Benefit programs give aid to students who are trying to complete or start their degrees for a better future. Scholarships, loan opportunities, work-study, and grants are all vital to higher education. They assure that anyone in need of financial assistance with the desire to attend or further their education at a secondary educational facility gets the opportunity to do so. With this opportunity students are assure their productive value as a working member in the American society gets perpetuated to themselves and their descendants. These opportunities invoke a national pride, which stems from the ability to achieve our unalienable rights because of the support of the government benefit programs.

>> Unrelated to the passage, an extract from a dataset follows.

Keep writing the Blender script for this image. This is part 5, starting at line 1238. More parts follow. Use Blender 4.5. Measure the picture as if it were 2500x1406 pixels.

All of these programs combined together make it possible for those in need to start fresh and collect themselves into some who can succeed in life. Throughout the years of constant revision to these programs they have become a great system with only a few kinks in the line. To better these programs I believe that at some point there must be a reevaluation of the recipients eligibility with proof and investigation to continue receiving the funding so as not to abuse the system. At which point the recipient is deemed ineligible for the program there should be installed a cutoff point or redirection of the recipient’s use of the program funding.

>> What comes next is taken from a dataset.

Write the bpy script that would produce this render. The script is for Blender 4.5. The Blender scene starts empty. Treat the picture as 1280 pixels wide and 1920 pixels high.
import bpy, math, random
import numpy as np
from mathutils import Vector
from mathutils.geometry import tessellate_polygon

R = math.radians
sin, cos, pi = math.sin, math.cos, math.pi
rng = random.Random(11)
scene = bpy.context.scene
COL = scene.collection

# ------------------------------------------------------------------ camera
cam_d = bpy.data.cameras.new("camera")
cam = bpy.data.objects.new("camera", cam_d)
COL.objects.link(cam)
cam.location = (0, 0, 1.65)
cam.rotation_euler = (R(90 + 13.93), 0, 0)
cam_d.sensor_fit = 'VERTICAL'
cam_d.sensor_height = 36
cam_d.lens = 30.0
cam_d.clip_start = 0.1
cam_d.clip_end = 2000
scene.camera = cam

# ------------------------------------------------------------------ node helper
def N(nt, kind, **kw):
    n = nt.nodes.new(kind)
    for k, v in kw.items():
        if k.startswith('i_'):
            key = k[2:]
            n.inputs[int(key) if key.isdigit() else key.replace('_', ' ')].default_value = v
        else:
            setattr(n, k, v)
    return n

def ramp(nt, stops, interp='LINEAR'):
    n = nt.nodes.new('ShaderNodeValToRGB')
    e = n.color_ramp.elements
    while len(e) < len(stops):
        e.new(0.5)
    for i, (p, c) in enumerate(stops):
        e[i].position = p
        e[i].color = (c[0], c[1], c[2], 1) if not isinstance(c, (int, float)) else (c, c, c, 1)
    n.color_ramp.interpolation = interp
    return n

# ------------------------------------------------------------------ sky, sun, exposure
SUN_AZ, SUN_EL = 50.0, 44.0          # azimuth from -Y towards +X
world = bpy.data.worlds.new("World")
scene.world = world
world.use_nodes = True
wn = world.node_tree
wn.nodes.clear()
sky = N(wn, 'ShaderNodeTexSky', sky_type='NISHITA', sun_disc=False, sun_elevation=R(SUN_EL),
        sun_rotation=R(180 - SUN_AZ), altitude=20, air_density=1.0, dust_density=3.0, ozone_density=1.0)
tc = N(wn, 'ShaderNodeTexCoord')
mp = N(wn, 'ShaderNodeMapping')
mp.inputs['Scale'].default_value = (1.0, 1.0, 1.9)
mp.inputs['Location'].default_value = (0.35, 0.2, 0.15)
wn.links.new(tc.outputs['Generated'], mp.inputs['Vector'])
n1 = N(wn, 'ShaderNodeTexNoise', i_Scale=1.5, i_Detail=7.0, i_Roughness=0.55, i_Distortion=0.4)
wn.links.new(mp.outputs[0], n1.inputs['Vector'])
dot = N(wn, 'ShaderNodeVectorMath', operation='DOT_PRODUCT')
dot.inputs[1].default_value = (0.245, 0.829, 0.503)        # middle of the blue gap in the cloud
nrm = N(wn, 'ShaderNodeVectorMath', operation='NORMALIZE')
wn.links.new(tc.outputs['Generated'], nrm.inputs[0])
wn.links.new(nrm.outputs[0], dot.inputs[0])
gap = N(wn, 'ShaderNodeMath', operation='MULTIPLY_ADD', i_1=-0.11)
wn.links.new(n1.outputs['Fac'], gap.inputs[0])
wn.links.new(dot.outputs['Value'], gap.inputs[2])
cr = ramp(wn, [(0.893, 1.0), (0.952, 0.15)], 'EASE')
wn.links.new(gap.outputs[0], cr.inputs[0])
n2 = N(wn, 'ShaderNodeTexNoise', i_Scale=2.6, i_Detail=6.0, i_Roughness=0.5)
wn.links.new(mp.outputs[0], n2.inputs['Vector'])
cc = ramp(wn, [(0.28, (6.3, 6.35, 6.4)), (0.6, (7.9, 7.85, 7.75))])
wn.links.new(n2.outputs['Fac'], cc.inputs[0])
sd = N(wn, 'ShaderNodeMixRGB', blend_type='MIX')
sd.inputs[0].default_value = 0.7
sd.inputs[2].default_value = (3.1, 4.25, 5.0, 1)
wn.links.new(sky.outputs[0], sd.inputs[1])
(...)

Installing a cutoff and full reevaluation would not be caused by the programs willingness to provide but by the people who are abusing the program and its funding. If the government benefit programs evaluated their beneficiaries after a certain amount of time they could perhaps cut back on their support for someone who has managed to find a job and those funds could go to someone else who is truly in need or the evaluation would provide evidence so as to keep supporting those who truly need the funding. These evaluations would also stop the abuse of the system by ruling out those who remain unemployed just to keep the benefits. Government benefit programs are an irreplaceable part of American society now and with just a few revisions they could become nearly perfect.